━━━ STORED DATA ━━━

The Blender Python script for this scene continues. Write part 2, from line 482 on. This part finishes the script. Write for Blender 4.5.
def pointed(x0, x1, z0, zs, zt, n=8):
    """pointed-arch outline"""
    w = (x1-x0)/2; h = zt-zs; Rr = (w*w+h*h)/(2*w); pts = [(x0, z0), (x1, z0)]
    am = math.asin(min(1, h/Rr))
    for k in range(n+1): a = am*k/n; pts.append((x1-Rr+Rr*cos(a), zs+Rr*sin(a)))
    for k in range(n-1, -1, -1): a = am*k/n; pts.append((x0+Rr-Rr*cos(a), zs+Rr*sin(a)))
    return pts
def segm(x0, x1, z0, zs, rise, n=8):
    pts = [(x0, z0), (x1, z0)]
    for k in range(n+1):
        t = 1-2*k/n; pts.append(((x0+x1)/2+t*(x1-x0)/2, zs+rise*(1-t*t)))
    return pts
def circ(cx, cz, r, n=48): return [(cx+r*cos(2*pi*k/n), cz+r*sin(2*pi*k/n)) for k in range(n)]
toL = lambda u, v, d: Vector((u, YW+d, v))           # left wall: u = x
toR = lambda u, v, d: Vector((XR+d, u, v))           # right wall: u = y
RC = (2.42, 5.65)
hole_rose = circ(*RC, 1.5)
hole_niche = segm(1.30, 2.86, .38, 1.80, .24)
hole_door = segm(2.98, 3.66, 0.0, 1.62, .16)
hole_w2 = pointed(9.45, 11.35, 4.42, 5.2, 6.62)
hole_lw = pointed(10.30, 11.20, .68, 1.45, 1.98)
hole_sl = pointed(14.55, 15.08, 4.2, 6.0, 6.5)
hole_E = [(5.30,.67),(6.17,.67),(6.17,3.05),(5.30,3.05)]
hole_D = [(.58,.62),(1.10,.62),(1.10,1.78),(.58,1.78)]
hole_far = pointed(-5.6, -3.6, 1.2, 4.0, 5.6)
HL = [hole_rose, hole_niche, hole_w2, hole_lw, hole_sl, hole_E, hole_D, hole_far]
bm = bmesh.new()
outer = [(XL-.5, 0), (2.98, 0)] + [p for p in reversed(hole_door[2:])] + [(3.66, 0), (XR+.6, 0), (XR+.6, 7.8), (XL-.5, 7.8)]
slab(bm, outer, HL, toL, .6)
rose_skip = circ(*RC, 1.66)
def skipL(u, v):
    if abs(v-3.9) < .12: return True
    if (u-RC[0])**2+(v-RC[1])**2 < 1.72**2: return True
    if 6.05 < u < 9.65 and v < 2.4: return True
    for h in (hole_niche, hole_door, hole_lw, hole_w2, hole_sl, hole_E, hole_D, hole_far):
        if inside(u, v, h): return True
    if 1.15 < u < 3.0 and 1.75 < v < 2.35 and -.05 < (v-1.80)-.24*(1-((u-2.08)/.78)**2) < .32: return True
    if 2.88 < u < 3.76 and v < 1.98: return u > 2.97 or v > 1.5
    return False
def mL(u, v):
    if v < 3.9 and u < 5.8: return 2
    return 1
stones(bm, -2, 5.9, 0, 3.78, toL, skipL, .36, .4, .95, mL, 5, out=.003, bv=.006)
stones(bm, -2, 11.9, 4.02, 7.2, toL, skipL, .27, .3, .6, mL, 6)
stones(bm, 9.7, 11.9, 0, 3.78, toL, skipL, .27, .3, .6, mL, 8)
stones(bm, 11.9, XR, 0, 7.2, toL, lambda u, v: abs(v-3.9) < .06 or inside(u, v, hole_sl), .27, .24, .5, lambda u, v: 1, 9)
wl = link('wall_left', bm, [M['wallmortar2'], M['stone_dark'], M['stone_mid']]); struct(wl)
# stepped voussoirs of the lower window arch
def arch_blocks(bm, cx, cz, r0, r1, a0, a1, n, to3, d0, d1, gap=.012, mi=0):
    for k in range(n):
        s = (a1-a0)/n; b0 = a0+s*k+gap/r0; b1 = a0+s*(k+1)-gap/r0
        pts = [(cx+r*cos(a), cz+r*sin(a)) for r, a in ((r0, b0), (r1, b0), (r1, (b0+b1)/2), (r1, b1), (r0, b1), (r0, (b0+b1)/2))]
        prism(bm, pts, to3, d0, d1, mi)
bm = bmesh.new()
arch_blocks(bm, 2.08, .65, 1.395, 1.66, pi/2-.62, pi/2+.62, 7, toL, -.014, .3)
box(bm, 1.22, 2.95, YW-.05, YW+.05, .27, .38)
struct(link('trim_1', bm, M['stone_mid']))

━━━

● TASK OBJECTIVE:
Write out the whole listing again. Match it word for word.

● EXPECTED ANSWER:
The Blender Python script for this scene continues. Write part 2, from line 482 on. This part finishes the script. Write for Blender 4.5.
def pointed(x0, x1, z0, zs, zt, n=8):
    """pointed-arch outline"""
    w = (x1-x0)/2; h = zt-zs; Rr = (w*w+h*h)/(2*w); pts = [(x0, z0), (x1, z0)]
    am = math.asin(min(1, h/Rr))
    for k in range(n+1): a = am*k/n; pts.append((x1-Rr+Rr*cos(a), zs+Rr*sin(a)))
    for k in range(n-1, -1, -1): a = am*k/n; pts.append((x0+Rr-Rr*cos(a), zs+Rr*sin(a)))
    return pts
def segm(x0, x1, z0, zs, rise, n=8):
    pts = [(x0, z0), (x1, z0)]
    for k in range(n+1):
        t = 1-2*k/n; pts.append(((x0+x1)/2+t*(x1-x0)/2, zs+rise*(1-t*t)))
    return pts
def circ(cx, cz, r, n=48): return [(cx+r*cos(2*pi*k/n), cz+r*sin(2*pi*k/n)) for k in range(n)]
toL = lambda u, v, d: Vector((u, YW+d, v))           # left wall: u = x
toR = lambda u, v, d: Vector((XR+d, u, v))           # right wall: u = y
RC = (2.42, 5.65)
hole_rose = circ(*RC, 1.5)
hole_niche = segm(1.30, 2.86, .38, 1.80, .24)
hole_door = segm(2.98, 3.66, 0.0, 1.62, .16)
hole_w2 = pointed(9.45, 11.35, 4.42, 5.2, 6.62)
hole_lw = pointed(10.30, 11.20, .68, 1.45, 1.98)
hole_sl = pointed(14.55, 15.08, 4.2, 6.0, 6.5)
hole_E = [(5.30,.67),(6.17,.67),(6.17,3.05),(5.30,3.05)]
hole_D = [(.58,.62),(1.10,.62),(1.10,1.78),(.58,1.78)]
hole_far = pointed(-5.6, -3.6, 1.2, 4.0, 5.6)
HL = [hole_rose, hole_niche, hole_w2, hole_lw, hole_sl, hole_E, hole_D, hole_far]
bm = bmesh.new()
outer = [(XL-.5, 0), (2.98, 0)] + [p for p in reversed(hole_door[2:])] + [(3.66, 0), (XR+.6, 0), (XR+.6, 7.8), (XL-.5, 7.8)]
slab(bm, outer, HL, toL, .6)
rose_skip = circ(*RC, 1.66)
def skipL(u, v):
    if abs(v-3.9) < .12: return True
    if (u-RC[0])**2+(v-RC[1])**2 < 1.72**2: return True
    if 6.05 < u < 9.65 and v < 2.4: return True
    for h in (hole_niche, hole_door, hole_lw, hole_w2, hole_sl, hole_E, hole_D, hole_far):
        if inside(u, v, h): return True
    if 1.15 < u < 3.0 and 1.75 < v < 2.35 and -.05 < (v-1.80)-.24*(1-((u-2.08)/.78)**2) < .32: return True
    if 2.88 < u < 3.76 and v < 1.98: return u > 2.97 or v > 1.5
    return False
def mL(u, v):
    if v < 3.9 and u < 5.8: return 2
    return 1
stones(bm, -2, 5.9, 0, 3.78, toL, skipL, .36, .4, .95, mL, 5, out=.003, bv=.006)
stones(bm, -2, 11.9, 4.02, 7.2, toL, skipL, .27, .3, .6, mL, 6)
stones(bm, 9.7, 11.9, 0, 3.78, toL, skipL, .27, .3, .6, mL, 8)
stones(bm, 11.9, XR, 0, 7.2, toL, lambda u, v: abs(v-3.9) < .06 or inside(u, v, hole_sl), .27, .24, .5, lambda u, v: 1, 9)
wl = link('wall_left', bm, [M['wallmortar2'], M['stone_dark'], M['stone_mid']]); struct(wl)
# stepped voussoirs of the lower window arch
def arch_blocks(bm, cx, cz, r0, r1, a0, a1, n, to3, d0, d1, gap=.012, mi=0):
    for k in range(n):
        s = (a1-a0)/n; b0 = a0+s*k+gap/r0; b1 = a0+s*(k+1)-gap/r0
        pts = [(cx+r*cos(a), cz+r*sin(a)) for r, a in ((r0, b0), (r1, b0), (r1, (b0+b1)/2), (r1, b1), (r0, b1), (r0, (b0+b1)/2))]
        prism(bm, pts, to3, d0, d1, mi)
bm = bmesh.new()
arch_blocks(bm, 2.08, .65, 1.395, 1.66, pi/2-.62, pi/2+.62, 7, toL, -.014, .3)
box(bm, 1.22, 2.95, YW-.05, YW+.05, .27, .38)
struct(link('trim_1', bm, M['stone_mid']))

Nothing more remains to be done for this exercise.